▸ GIVEN INSTRUCTION: Repeat the listing in full. Nothing may be added or left out.

--- begin ---

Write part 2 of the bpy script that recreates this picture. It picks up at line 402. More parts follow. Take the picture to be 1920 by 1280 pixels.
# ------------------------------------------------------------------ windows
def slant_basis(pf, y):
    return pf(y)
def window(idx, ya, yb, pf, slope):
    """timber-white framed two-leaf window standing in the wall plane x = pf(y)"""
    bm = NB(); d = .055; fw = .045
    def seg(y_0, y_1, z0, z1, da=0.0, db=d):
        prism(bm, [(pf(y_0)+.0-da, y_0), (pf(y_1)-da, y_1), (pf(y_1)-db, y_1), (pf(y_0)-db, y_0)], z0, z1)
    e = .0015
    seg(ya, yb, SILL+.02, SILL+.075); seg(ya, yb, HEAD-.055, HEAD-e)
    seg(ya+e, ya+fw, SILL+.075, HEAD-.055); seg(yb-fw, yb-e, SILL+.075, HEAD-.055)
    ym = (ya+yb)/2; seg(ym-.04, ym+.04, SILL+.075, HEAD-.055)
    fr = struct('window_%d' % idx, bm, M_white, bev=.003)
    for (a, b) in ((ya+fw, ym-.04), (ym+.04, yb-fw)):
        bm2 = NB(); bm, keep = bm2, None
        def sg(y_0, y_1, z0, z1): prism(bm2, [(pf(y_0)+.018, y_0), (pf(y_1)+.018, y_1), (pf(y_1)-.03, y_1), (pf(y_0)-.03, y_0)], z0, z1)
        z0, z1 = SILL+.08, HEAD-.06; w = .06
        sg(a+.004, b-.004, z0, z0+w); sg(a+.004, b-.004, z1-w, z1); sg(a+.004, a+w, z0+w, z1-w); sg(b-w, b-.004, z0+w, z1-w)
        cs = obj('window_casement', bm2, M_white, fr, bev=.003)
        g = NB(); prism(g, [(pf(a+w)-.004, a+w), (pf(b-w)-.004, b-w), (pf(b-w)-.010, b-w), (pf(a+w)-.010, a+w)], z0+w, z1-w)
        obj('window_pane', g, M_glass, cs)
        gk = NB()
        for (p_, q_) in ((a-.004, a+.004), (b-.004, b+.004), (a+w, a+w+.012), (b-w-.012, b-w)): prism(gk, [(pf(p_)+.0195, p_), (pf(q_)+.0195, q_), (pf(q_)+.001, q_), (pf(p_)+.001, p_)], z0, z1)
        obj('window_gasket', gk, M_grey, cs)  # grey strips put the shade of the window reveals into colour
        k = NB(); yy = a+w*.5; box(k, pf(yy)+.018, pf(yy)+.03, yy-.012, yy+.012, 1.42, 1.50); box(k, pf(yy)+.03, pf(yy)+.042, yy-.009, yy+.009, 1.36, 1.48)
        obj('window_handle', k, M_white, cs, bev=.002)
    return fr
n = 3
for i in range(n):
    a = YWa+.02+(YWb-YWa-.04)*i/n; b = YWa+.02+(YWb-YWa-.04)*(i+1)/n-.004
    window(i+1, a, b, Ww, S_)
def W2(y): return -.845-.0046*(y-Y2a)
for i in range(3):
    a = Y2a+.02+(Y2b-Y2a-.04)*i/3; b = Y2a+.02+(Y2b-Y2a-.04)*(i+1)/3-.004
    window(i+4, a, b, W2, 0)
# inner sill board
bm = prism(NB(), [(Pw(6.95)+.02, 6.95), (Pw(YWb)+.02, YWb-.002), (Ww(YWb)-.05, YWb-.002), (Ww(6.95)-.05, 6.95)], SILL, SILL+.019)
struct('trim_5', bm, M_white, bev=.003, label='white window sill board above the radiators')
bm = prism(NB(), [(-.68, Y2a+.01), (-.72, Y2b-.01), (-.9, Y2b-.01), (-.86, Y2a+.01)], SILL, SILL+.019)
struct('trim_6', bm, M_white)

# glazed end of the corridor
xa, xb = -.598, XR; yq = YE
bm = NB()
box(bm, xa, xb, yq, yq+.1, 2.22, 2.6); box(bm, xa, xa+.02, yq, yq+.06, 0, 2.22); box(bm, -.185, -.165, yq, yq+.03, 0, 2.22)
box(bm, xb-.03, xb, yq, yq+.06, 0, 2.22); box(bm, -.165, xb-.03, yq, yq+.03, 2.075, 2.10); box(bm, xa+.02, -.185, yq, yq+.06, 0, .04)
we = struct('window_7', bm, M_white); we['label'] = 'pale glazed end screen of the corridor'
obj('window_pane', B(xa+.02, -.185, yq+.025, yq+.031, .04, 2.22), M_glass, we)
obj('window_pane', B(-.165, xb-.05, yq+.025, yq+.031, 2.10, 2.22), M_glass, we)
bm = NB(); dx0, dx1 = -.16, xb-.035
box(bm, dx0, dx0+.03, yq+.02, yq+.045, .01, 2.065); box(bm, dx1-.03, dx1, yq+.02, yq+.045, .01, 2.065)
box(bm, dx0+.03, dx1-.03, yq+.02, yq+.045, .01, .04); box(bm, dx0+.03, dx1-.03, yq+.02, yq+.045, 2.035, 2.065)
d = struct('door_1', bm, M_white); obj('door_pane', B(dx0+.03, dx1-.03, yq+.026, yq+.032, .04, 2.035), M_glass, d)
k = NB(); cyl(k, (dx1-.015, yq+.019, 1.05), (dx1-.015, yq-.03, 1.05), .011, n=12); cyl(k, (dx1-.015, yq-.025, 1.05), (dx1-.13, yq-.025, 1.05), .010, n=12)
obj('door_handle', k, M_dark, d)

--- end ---

▸ OUTPUT OF THE EXERCISE:
Write part 2 of the bpy script that recreates this picture. It picks up at line 402. More parts follow. Take the picture to be 1920 by 1280 pixels.
# ------------------------------------------------------------------ windows
def slant_basis(pf, y):
    return pf(y)
def window(idx, ya, yb, pf, slope):
    """timber-white framed two-leaf window standing in the wall plane x = pf(y)"""
    bm = NB(); d = .055; fw = .045
    def seg(y_0, y_1, z0, z1, da=0.0, db=d):
        prism(bm, [(pf(y_0)+.0-da, y_0), (pf(y_1)-da, y_1), (pf(y_1)-db, y_1), (pf(y_0)-db, y_0)], z0, z1)
    e = .0015
    seg(ya, yb, SILL+.02, SILL+.075); seg(ya, yb, HEAD-.055, HEAD-e)
    seg(ya+e, ya+fw, SILL+.075, HEAD-.055); seg(yb-fw, yb-e, SILL+.075, HEAD-.055)
    ym = (ya+yb)/2; seg(ym-.04, ym+.04, SILL+.075, HEAD-.055)
    fr = struct('window_%d' % idx, bm, M_white, bev=.003)
    for (a, b) in ((ya+fw, ym-.04), (ym+.04, yb-fw)):
        bm2 = NB(); bm, keep = bm2, None
        def sg(y_0, y_1, z0, z1): prism(bm2, [(pf(y_0)+.018, y_0), (pf(y_1)+.018, y_1), (pf(y_1)-.03, y_1), (pf(y_0)-.03, y_0)], z0, z1)
        z0, z1 = SILL+.08, HEAD-.06; w = .06
        sg(a+.004, b-.004, z0, z0+w); sg(a+.004, b-.004, z1-w, z1); sg(a+.004, a+w, z0+w, z1-w); sg(b-w, b-.004, z0+w, z1-w)
        cs = obj('window_casement', bm2, M_white, fr, bev=.003)
        g = NB(); prism(g, [(pf(a+w)-.004, a+w), (pf(b-w)-.004, b-w), (pf(b-w)-.010, b-w), (pf(a+w)-.010, a+w)], z0+w, z1-w)
        obj('window_pane', g, M_glass, cs)
        gk = NB()
        for (p_, q_) in ((a-.004, a+.004), (b-.004, b+.004), (a+w, a+w+.012), (b-w-.012, b-w)): prism(gk, [(pf(p_)+.0195, p_), (pf(q_)+.0195, q_), (pf(q_)+.001, q_), (pf(p_)+.001, p_)], z0, z1)
        obj('window_gasket', gk, M_grey, cs)  # grey strips put the shade of the window reveals into colour
        k = NB(); yy = a+w*.5; box(k, pf(yy)+.018, pf(yy)+.03, yy-.012, yy+.012, 1.42, 1.50); box(k, pf(yy)+.03, pf(yy)+.042, yy-.009, yy+.009, 1.36, 1.48)
        obj('window_handle', k, M_white, cs, bev=.002)
    return fr
n = 3
for i in range(n):
    a = YWa+.02+(YWb-YWa-.04)*i/n; b = YWa+.02+(YWb-YWa-.04)*(i+1)/n-.004
    window(i+1, a, b, Ww, S_)
def W2(y): return -.845-.0046*(y-Y2a)
for i in range(3):
    a = Y2a+.02+(Y2b-Y2a-.04)*i/3; b = Y2a+.02+(Y2b-Y2a-.04)*(i+1)/3-.004
    window(i+4, a, b, W2, 0)
# inner sill board
bm = prism(NB(), [(Pw(6.95)+.02, 6.95), (Pw(YWb)+.02, YWb-.002), (Ww(YWb)-.05, YWb-.002), (Ww(6.95)-.05, 6.95)], SILL, SILL+.019)
struct('trim_5', bm, M_white, bev=.003, label='white window sill board above the radiators')
bm = prism(NB(), [(-.68, Y2a+.01), (-.72, Y2b-.01), (-.9, Y2b-.01), (-.86, Y2a+.01)], SILL, SILL+.019)
struct('trim_6', bm, M_white)

# glazed end of the corridor
xa, xb = -.598, XR; yq = YE
bm = NB()
box(bm, xa, xb, yq, yq+.1, 2.22, 2.6); box(bm, xa, xa+.02, yq, yq+.06, 0, 2.22); box(bm, -.185, -.165, yq, yq+.03, 0, 2.22)
box(bm, xb-.03, xb, yq, yq+.06, 0, 2.22); box(bm, -.165, xb-.03, yq, yq+.03, 2.075, 2.10); box(bm, xa+.02, -.185, yq, yq+.06, 0, .04)
we = struct('window_7', bm, M_white); we['label'] = 'pale glazed end screen of the corridor'
obj('window_pane', B(xa+.02, -.185, yq+.025, yq+.031, .04, 2.22), M_glass, we)
obj('window_pane', B(-.165, xb-.05, yq+.025, yq+.031, 2.10, 2.22), M_glass, we)
bm = NB(); dx0, dx1 = -.16, xb-.035
box(bm, dx0, dx0+.03, yq+.02, yq+.045, .01, 2.065); box(bm, dx1-.03, dx1, yq+.02, yq+.045, .01, 2.065)
box(bm, dx0+.03, dx1-.03, yq+.02, yq+.045, .01, .04); box(bm, dx0+.03, dx1-.03, yq+.02, yq+.045, 2.035, 2.065)
d = struct('door_1', bm, M_white); obj('door_pane', B(dx0+.03, dx1-.03, yq+.026, yq+.032, .04, 2.035), M_glass, d)
k = NB(); cyl(k, (dx1-.015, yq+.019, 1.05), (dx1-.015, yq-.03, 1.05), .011, n=12); cyl(k, (dx1-.015, yq-.025, 1.05), (dx1-.13, yq-.025, 1.05), .010, n=12)
obj('door_handle', k, M_dark, d)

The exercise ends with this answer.